Originally posted by lemon lime
My question has to do with whether or not light can have a half-life if photons are locked into a state of zero time. Einstein said at the speed of light time stops, so that's my basis for wondering if light itself is frozen in time. If anything is frozen in time, then it will not change or experience entropy or be affected by any other force other than s ...[text shortened]... ppen so rapidly it can't be measured or tested so they can't be sure if this is true or not.
If the photon has a mass it has a half-life if there is something lighter for it to decay into. If it does not have a mass then it does not have a half-life, as there is nothing lighter for it to decay into. Electrons and protons are stable because they have quantum numbers which prevent decay - there's nothing for them to decay into. Neutrons are more massive than protons, so they are unstable against beta decay into protons, there's enough extra mass to make an electron anti-neutrino pair and charge is conserved. I'll talk a bit more about how the photon can interact with anything if "time is frozen" below.
In the Standard Model of particle physics the photon is massless. If photons have a mass then the U(1) symmetry that QED is based on would be broken. The way the electro-weak model has it's symmetry broken you'd expect a residual unbroken U(1) symmetry and the electro-weak model is basically confirmed with the discovery of a candidate Higgs at LHC. Also, if it did have a mass there is also a fine tuning problem as to why it is so small; if it is around (say) 1eV, visible light would travel fairly slowly ~3/4 c, and probably render life difficult to impossible as the force would be short ranged on the order of the size of organic molecules.

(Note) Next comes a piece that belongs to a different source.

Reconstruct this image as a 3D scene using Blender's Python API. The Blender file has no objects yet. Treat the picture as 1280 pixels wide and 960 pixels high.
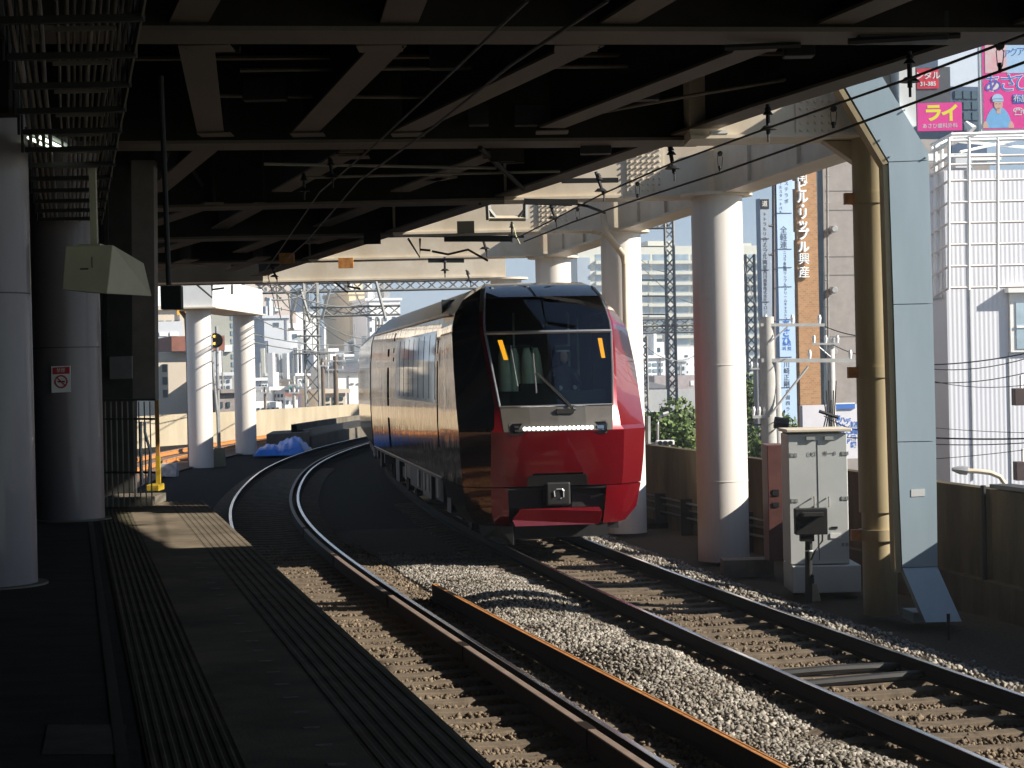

However QED is inconsistent anyway due to something called the Landau pole - which predicts that the coupling strength becomes infinite at a finite, but huge, energy scale. This would be a problem for the theory, but we expect new physics and some kind of unification with the other forces on this side of the Planck scale. Since we don't know the correct way to unify all the forces we can't rule out the photon having a mass.
So the question of whether the photon has a mass or not is experimental. There is an upper bound on it's mass of 10^-18 eV which is tiny.

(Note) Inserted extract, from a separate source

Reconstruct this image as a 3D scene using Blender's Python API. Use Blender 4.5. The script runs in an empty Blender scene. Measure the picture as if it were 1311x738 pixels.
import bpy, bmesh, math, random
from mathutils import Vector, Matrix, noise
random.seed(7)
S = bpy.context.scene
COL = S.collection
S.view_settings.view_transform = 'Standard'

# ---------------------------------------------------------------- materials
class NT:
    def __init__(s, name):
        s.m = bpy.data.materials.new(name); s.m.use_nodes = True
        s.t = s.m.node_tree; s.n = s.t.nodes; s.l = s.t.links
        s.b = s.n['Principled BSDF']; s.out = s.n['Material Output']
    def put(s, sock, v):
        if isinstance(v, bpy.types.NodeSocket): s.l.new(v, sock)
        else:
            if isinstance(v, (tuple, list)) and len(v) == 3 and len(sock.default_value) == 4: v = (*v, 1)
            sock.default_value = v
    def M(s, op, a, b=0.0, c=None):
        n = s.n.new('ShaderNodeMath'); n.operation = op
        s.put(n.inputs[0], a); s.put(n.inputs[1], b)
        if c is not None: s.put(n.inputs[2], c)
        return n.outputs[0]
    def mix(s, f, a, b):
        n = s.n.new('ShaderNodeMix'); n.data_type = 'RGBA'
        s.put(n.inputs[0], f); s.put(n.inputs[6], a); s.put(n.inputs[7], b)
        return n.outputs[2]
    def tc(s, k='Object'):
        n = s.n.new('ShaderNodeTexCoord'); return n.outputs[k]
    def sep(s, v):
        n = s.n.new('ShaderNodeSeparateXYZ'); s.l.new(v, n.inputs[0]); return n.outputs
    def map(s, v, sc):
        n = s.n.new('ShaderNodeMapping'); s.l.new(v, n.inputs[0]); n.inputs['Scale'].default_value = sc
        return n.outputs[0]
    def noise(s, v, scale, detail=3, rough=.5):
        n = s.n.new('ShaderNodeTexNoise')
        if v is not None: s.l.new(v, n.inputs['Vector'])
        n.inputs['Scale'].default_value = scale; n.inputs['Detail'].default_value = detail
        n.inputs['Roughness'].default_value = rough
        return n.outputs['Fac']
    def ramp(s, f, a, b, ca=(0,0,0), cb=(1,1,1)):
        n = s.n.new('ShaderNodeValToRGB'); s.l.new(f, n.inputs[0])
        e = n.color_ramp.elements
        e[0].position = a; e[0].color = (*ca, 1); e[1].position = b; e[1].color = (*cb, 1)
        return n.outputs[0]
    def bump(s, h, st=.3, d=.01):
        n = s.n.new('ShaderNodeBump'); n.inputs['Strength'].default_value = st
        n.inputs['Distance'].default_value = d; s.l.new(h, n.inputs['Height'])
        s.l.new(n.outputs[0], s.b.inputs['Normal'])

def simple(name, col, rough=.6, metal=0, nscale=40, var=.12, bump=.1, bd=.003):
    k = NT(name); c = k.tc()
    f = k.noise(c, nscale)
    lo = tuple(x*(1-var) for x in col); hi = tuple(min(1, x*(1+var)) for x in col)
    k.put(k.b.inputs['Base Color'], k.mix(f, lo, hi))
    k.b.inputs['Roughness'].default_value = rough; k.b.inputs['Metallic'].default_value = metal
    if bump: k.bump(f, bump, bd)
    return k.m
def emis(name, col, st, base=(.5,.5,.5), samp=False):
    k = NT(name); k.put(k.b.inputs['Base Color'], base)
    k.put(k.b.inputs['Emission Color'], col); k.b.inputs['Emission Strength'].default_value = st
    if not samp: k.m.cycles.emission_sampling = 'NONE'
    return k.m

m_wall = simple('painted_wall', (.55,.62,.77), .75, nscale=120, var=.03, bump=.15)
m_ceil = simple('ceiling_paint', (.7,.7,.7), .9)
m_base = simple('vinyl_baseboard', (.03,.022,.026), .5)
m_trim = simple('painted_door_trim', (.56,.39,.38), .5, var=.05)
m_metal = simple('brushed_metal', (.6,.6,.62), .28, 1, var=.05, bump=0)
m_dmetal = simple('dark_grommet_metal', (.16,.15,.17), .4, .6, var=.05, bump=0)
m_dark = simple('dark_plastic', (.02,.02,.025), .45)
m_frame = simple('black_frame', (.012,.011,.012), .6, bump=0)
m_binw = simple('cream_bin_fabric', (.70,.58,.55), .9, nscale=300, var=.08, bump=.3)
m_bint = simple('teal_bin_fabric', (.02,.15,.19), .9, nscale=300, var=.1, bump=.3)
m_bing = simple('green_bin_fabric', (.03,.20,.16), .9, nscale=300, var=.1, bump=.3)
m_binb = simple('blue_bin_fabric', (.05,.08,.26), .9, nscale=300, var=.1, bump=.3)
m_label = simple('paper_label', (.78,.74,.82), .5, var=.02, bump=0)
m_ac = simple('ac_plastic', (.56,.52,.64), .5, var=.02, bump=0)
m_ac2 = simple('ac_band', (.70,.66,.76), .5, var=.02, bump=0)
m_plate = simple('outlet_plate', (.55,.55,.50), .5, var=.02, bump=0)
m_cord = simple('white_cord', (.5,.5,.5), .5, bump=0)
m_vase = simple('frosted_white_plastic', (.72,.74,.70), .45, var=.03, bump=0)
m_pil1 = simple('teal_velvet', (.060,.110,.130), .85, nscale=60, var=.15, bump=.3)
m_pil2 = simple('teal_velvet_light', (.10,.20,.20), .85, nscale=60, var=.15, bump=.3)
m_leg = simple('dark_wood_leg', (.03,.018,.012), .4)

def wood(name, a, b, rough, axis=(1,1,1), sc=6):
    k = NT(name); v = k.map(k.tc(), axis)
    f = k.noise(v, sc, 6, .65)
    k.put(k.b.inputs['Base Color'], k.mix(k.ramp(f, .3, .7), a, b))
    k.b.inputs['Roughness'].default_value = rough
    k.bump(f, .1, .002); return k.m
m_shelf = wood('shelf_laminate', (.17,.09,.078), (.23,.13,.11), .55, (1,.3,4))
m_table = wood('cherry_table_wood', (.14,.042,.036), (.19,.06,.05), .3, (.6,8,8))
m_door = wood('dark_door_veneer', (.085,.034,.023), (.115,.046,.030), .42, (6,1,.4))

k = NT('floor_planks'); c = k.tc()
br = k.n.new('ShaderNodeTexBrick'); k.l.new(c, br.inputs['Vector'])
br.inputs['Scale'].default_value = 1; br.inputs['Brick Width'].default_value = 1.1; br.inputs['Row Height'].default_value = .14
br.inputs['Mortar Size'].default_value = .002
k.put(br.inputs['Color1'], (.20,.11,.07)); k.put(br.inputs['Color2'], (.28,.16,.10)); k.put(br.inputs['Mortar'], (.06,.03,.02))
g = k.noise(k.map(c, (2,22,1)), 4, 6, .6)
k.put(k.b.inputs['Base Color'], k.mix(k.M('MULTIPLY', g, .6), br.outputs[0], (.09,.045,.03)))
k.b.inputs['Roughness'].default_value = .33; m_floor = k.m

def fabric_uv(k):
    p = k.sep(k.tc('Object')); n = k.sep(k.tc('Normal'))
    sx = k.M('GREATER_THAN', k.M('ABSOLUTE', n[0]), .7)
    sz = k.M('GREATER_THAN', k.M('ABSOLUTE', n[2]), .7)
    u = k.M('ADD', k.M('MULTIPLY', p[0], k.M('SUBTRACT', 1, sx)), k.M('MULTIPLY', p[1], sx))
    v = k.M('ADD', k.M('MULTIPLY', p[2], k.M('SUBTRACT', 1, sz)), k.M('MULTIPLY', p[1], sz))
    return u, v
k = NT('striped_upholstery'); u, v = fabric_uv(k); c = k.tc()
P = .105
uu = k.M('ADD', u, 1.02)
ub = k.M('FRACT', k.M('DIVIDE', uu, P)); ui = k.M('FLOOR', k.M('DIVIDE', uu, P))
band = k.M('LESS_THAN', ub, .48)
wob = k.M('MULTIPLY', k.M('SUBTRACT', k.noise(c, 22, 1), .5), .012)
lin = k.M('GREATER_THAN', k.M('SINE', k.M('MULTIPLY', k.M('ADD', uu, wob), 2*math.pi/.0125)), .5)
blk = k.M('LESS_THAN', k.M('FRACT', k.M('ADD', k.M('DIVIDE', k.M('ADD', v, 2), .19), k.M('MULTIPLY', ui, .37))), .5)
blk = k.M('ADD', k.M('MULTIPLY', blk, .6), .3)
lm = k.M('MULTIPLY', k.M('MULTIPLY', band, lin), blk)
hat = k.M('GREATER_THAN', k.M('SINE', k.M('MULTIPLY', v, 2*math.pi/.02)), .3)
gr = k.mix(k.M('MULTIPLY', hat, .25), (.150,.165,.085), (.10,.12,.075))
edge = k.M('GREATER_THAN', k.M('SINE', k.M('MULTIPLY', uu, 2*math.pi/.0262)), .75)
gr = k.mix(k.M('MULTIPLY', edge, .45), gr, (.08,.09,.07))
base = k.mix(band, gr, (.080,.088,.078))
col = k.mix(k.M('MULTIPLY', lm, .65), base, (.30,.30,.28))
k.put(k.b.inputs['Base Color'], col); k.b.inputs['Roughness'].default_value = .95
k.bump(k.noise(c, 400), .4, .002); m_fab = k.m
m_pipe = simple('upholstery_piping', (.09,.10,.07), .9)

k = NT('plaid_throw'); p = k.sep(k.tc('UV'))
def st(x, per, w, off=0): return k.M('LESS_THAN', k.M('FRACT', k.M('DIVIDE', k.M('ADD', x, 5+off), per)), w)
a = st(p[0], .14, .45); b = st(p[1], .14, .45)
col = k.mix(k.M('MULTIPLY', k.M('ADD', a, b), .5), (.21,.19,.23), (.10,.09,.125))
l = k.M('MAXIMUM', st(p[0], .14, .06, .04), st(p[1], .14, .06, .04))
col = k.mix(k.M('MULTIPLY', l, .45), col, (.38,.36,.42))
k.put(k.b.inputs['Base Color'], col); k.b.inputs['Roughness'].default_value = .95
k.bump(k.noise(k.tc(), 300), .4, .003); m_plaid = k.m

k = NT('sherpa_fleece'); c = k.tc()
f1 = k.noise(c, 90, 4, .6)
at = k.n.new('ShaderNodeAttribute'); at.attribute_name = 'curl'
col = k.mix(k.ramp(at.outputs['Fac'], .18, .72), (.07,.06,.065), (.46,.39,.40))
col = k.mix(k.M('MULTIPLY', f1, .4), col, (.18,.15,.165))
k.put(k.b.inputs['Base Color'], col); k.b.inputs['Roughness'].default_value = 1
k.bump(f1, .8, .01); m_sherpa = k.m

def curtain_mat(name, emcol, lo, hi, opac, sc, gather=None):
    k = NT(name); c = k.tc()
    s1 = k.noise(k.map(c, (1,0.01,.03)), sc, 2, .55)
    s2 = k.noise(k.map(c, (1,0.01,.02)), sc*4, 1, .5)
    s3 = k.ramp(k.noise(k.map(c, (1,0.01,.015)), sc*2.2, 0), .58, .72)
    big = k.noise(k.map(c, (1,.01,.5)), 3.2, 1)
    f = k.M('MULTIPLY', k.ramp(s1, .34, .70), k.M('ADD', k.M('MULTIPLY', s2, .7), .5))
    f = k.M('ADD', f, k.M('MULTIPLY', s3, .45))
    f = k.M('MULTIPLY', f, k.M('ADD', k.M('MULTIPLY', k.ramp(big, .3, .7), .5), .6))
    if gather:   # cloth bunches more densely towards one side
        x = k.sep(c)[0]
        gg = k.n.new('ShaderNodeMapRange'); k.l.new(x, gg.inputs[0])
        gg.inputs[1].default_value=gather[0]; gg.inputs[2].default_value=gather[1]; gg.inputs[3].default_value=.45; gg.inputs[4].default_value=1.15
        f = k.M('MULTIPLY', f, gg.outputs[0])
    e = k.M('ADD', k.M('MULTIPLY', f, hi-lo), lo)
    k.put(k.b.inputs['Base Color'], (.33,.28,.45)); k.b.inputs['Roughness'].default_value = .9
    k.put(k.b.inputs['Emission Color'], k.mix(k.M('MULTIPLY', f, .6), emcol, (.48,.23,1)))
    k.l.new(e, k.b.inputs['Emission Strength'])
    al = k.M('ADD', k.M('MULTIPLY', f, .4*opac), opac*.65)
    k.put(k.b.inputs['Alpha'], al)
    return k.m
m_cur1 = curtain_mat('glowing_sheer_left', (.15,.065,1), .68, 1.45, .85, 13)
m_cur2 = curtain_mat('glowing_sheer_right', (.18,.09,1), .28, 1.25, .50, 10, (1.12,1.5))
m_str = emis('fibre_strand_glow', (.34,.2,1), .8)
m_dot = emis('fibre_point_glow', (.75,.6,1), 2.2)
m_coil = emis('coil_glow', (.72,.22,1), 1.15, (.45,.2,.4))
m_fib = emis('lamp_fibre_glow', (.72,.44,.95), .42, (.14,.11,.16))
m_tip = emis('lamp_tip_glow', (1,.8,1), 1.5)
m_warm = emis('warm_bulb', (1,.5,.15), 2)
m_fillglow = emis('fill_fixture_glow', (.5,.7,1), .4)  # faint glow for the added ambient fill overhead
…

Regarding your question about "what the photon sees". The "on board flight time" is measured in something called
proper time. If there is a mass and it is 10^-18 eV, then photons would take a small but finite amount of proper time. In that case there isn't a problem. So what about if the photon is massless? We have to be more careful about the concept of proper time. More formally it is the elapsed time measured in the reference frame of a co-moving observer, i.e. one who keeps up with the photon. If the photon is massless then it travels at the speed of light and there
cannot be a co-moving observer. The frame of reference doesn't exist. This means that the question you are asking is mal-formed. But, with that in mind, as far as the photon is concerned it is emitted and absorbed at the same instant.

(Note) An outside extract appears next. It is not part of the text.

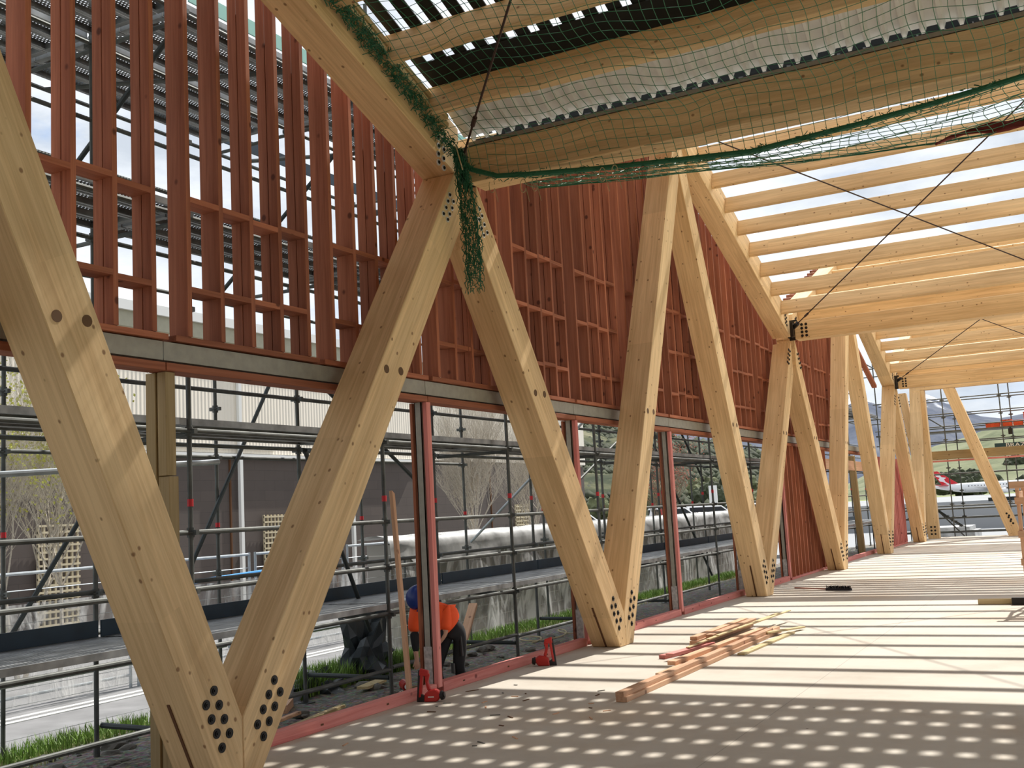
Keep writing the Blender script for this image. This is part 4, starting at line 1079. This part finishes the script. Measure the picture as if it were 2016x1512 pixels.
# ------------------------------------------------------------------ building, trellis, trees
o = empty('warehouse', (-22, 5, -.6), 'long warehouse with ribbed beige cladding over a brown block base', 'building')
m = MB(); m.box(-40, -22.05, 2, 49, -1.2, 3.70); m.build('base_wall', 'brownwall', o)
m = MB(); m.box(-40, -21.95, 2, 49.05, 3.78, 7.0); m.build('cladding', 'ribbed', o)
m = MB(); m.box(-40, -21.85, 2, 49.1, 7.0, 7.42); m.build('parapet', 'parapet', o)
m = MB(); m.box(-40, -21.75, 2, 49.2, 7.42, 7.68); m.build('parapet_cap', 'whitepaint', o)
m = MB(); m.box(-22.04, -21.86, 2, 34, 3.66, 3.76); m.box(-22.04, -21.88, 2, 26, 3.9, 3.94); m.build('flashing', 'whitepaint', o)
for y, z1 in ((24.35, 7.0), (29.75, 3.9)):
    m = MB(); m.box(-21.93, -21.83, y, y+.12, -1, z1); m.build('downpipe', 'whitepaint', o)
for y in (24.1, 29.0, 34.4, 39.5):
    m = MB(); m.box(-22.06, -22.0, y, y+.05, -1, 3.7); m.build('pilaster_joint', 'slot', o)
def trellis(y0, y1, z0, z1, lab):
    m = MB(); y = y0
    while y <= y1: m.box(-21.95, -21.90, y, y+.05, z0, z1); y += .16
    z = z0
    while z <= z1: m.box(-21.93, -21.88, y0, y1, z, z+.05); z += .155
    tag(m.build('trellis', 'lattice'), lab, 'trellis')
trellis(17.5, 18.7, -.6, 1.93, 'pale timber trellis behind the bare tree at the left')
trellis(25.4, 27.4, -.6, 1.97, 'pale timber trellis between the first two struts')
trellis(41.4, 43.0, -.6, 2.0, 'small pale trellis on the dark wall behind the second V')
def tree(loc, h, mat, lab, seed, n=1, spread=.5, leafmat=None, leafn=0, r0=.05, twigs=6, depth=4, leafsz=.03, leafhi=0):
    rnd = random.Random(seed); m = MB(); tips = []
    def grow(p, d, L, r, lv):
        k = 4 if lv > 1 else 3; q = p
        for i in range(k):
            d2 = (d+Vector((rnd.uniform(-.12, .12), rnd.uniform(-.12, .12), rnd.uniform(-.02, .10)))).normalized()
            nq = q+d2*L/k; m.tube(q, nq, r*(1-i*.18), 5 if lv > 1 else 3, r2=r*(1-(i+1)*.18), caps=False)
            if lv > 0 and i >= 1 or (lv == depth and i >= 1):
                for c in range(twigs if lv == depth else (3 if lv > 1 else 2)):
                    a = rnd.uniform(0, 6.28); e = Vector((math.cos(a), math.sin(a), rnd.uniform(.5, 1.5))).normalized()
                    if lv > 0: grow(nq, (d2*.45+e*spread*1.4).normalized(), L*rnd.uniform(.42, .62), r*.45*(1-i*.12), lv-1)
            q = nq; d = d2
        tips.append(q)
    for s in range(n): grow(Vector(loc)+Vector((rnd.uniform(-.2, .2), rnd.uniform(-.4, .4), 0)), Vector((rnd.uniform(-.1, .1), rnd.uniform(-.2, .2), 1)).normalized(), h, r0, depth)
    o = m.build('bare_tree' if not leafn else 'tree', mat); tag(o, lab, 'tree')
    if leafn:
        l = MB()
        tt = [t for t in tips if t.z > loc[2]+leafhi]
        for i in range(leafn):
            t = rnd.choice(tt)+Vector((rnd.gauss(0, .06), rnd.gauss(0, .06), rnd.gauss(0, .06))); a = Vector((rnd.uniform(-1, 1), rnd.uniform(-1, 1), rnd.uniform(-1, 1))).normalized(); b = a.orthogonal().normalized()
            l.add([t+a*leafsz, t+b*leafsz*.6, t-a*leafsz, t-b*leafsz*.6], [(0, 1, 2, 3)])
        l.build('leaves', leafmat, o)
    return o
tree((-15.2, 12.2, -.7), 3.0, 'bark', 'pale bare tree with a few yellow buds at the left', 4, 3, .5, 'leafy', 2600, .045, 4, 4, .035, 2.4)
tree((-15.6, 11.0, -.7), 2.6, 'bark', 'second bare shrubby tree at the left edge', 8, 2, .6, 'leafy', 900, .04, 4, 3, .03, 2.6)
tree((-16.2, 28.2, -.6), 3.3, 'bark', 'pale bare tree standing against the dark wall right of the steel post', 12, 4, .42, None, 0, .045, 5, 4)
tree((-16.5, 32.3, -.6), 3.1, 'bark', 'white barked bare tree partly behind the strut', 14, 2, .6, None, 0, .05, 5, 4)
tree((-17.0, 45.5, -.8), 3.0, 'bark2', 'small tree with orange-red leaves right of the second V', 22, 3, .5, 'redleaf', 1500, .05, 5, 3, .035, .6)
blob('hedge', (-16.5, 33.8, -.2), (1.0, 2.2, 1.5), 'scrubdark', 'dark clipped bush behind the wrapped wall', 'hedge', 31, .2, 3, 4)
# garden strip, low bushes in front of the building
for i, y in enumerate((9.5, 14.0, 36.0, 39.5)):
    blob('bush', (-19.5, y, -.7), (.9, 1.2, .8), 'scrubdark', f"low bush at the foot of the warehouse wall, {ORD[i]} from the left", 'bush', 40+i, .3, 3, 4)

# ------------------------------------------------------------------ hills
def pol(az, D, z): a = math.radians(az); return Vector((-math.sin(a)*D, math.cos(a)*D, z))
def ridge(name, prof, D0, D1, zbase, mat, lab, rough, seed, cat='hill'):
    az0, az1 = prof[0][0], prof[-1][0]; nA = 150; nR = 26; V = []; F = []
    def el(az):
        for (a, e), (b, f) in zip(prof, prof[1:]):
            if a <= az <= b: return e+(f-e)*(az-a)/(b-a)
        return prof[-1][1]
    for i in range(nA+1):
        az = az0+(az1-az0)*i/nA; H = 1.6+D1*math.tan(math.radians(el(az)))
        for j in range(nR+1):
            t = j/nR; D = D0+(D1-D0)*t
            z = zbase+(H-zbase)*(t**1.15)
            p = pol(az, D, 0)
            n = NZ.fractal(Vector((p.x, p.y, seed*10.))*(3.0/(D1-D0)), .9, 2.1, 6)
            z += n*rough*(H-zbase)*math.sin(math.pi*min(1, t*.85+.05))
            V.append((p.x, p.y, z))
    # back side
    k = nR+1
    for i in range(nA):
        for j in range(nR): F.append((i*k+j, (i+1)*k+j, (i+1)*k+j+1, i*k+j+1))
    b0 = len(V)
    for i in range(nA+1):
        az = az0+(az1-az0)*i/nA; p = pol(az, D1*1.25, 0); V.append((p.x, p.y, zbase))
    for i in range(nA): F.append((i*k+nR, (i+1)*k+nR, b0+i+1, b0+i))
    m = MB(); m.add(V, F); o = m.build(name, mat, smooth=True); struct(o, lab, cat); return el
e1 = ridge('hill', [(14.0, 1.8), (15.55, 2.45), (17.5, 2.9), (19.1, 3.1), (20.5, 4.0), (21.7, 4.3), (23.0, 4.25), (26, 5.3), (34, 6.5)], 110, 330, -1.0, 'hill', 'scrubby hillside beyond the car park', .18, 1)
ridge('hill', [(-8, 2.6), (0, 3.0), (2.7, 3.05), (4.0, 2.95), (5.3, 2.5), (6.8, 2.2), (9, 1.5), (11, .6), (12, .3)], 620, 1000, -1.0, 'greenhill', 'smooth green hill behind the aircraft', .08, 2)
ridge('mountain', [(-8, 3.3), (0, 3.5), (2.7, 3.5), (3.7, 3.35), (4.6, 3.5), (6.1, 4.3), (6.9, 4.75), (8, 4.2), (9.1, 4.3), (10.2, 4.9), (12, 4.2), (14, 3.4), (19.3, 3.7), (21, 3.9), (24, 3.6)], 1800, 3300, -20, 'mountain', 'mountain range with a little snow, blue haze painted into its colour', .16, 3)
# trees at the foot of the hill and scrub on its slope
rnd = random.Random(5)
def bushmesh(seed):
    bm = bmesh.new()
    r = random.Random(seed)
    for c in range(7):
        cc = Vector((r.uniform(-.6, .6), r.uniform(-.6, .6), r.uniform(.2, 1.1))); s = r.uniform(.35, .6)
        ret = bmesh.ops.create_icosphere(bm, subdivisions=3, radius=s)
        for v in ret['verts']:
            v.co = v.co*(1+.45*NZ.noise(v.co*5+Vector((seed, c, 0))))+cc
    me = bpy.data.meshes.new('foliage'); bm.to_mesh(me); bm.free(); return me
BM = [bushmesh(i) for i in range(4)]
BM[0].materials.append(M['scrubdark']); BM[1].materials.append(M['scrublight']); BM[2].materials.append(M['scrubdark']); BM[3].materials.append(M['scrublight'])
for i in range(22):
    az = rnd.uniform(14.5, 24.5); D = rnd.uniform(122, 190); s = rnd.uniform(1.1, 2.6)
    me = BM[i % 4]; o = bpy.data.objects.new('tree', me); COL.objects.link(o); o.location = pol(az, D, -1.2+max(0, D-112)*.06); o.scale = (s, s, s*rnd.uniform(.8, 1.4)); o.rotation_euler = (0, 0, rnd.uniform(0, 6))
    tag(o, 'round leafy tree at the foot of the scrubby hill', 'tree', 'trees at the foot of the hill')
m = MB()
for i in range(2600):
    az = rnd.uniform(14, 26); t = rnd.random(); D = 115+200*t; H = 1.6+330*math.tan(math.radians(e1(az))); z = -1+(H+1)*(t**1.15)*.98
    p = pol(az, D, z); s = rnd.uniform(.3, 1.0)*(1+t)
    bm = [(0, 0, 1.2), (1, 0, .3), (.3, .95, .4), (-.8, .6, .3), (-.8, -.6, .4), (.3, -.95, .3), (0, 0, -1)]
    m.add([p+Vector(v)*s*rnd.uniform(.8, 1.2) for v in bm], [(0, 1, 2), (0, 2, 3), (0, 3, 4), (0, 4, 5), (0, 5, 1), (6, 2, 1), (6, 3, 2), (6, 4, 3), (6, 5, 4), (6, 1, 5)])
tag(m.build('scrub', 'scrubdark', smooth=True), 'dark scrub scattered over the hillside', 'scrub', kind='stuff')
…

As Kazet mentioned earlier it is possible for them to produce positron electron pairs. If a gamma ray has energy >~1MeV then it can split into a positron electron pair which can either annihilate and give the gamma back, or if one of them emits (or absorbs) a photon they can continue to exist as real particles and travel their separate ways. This is a mechanism for supernovae (see pair-instability supernova on Wikipedia) and has been observed in cloud chamber pictures.